Mohammed: In the past, organisations used to drive consumer demand – however, with the changing tides and the amplification of social media – the customer is now in the driver’s seat. According to The Social Habit, 57% of customers today expect the same response at night or on weekends that they get during business hours when they post on social media.

Kamouni: Customers now have much more options and they expect the companies they interact with to be present and available to support across all channels. Furthermore because of the increased competition, companies are demanding more than traditional services and are asking for better value like big data analytics, experience mapping and contribution to revenue generation through total customer lifecycle management. Today, the market dynamics have changed and only those with innovative solutions will survive.

CommsMEA: If you had to enlist just three things to ensure a cutting-edge customer experience, what would those three be?

Saadi: Those will be understanding what matters to the user using the right analytics; app experience–focused network planning and optimisation and removing organisation silos to ensure customer experience is top priority for all.

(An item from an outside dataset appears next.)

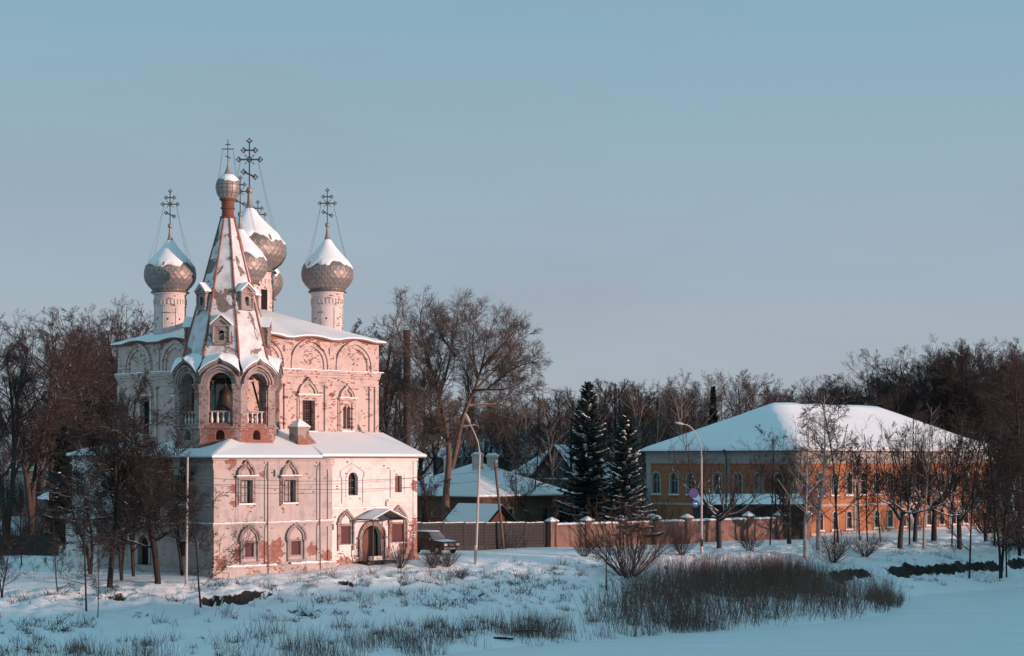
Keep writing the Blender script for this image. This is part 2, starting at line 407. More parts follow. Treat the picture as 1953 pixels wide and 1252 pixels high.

Spence: The best customer experience solutions are proactive, personalised and above all, productive. If these attributes are applied to delivering state-of-the-art customer experience tools, then there is little room for failure. The key is to keep innovating.

Kamouni: We believe that companies must drive customer experience as they drive any other revenue generating initiative.

Al Lawati: The team, the team and the team! No matter what advances there are in technology, for successful CEM the most important thing is the team – the people who deliver the experience to customers. This is why Ooredoo prioritises recruiting the best talent and then making sure they are supported by the right training and feedback systems.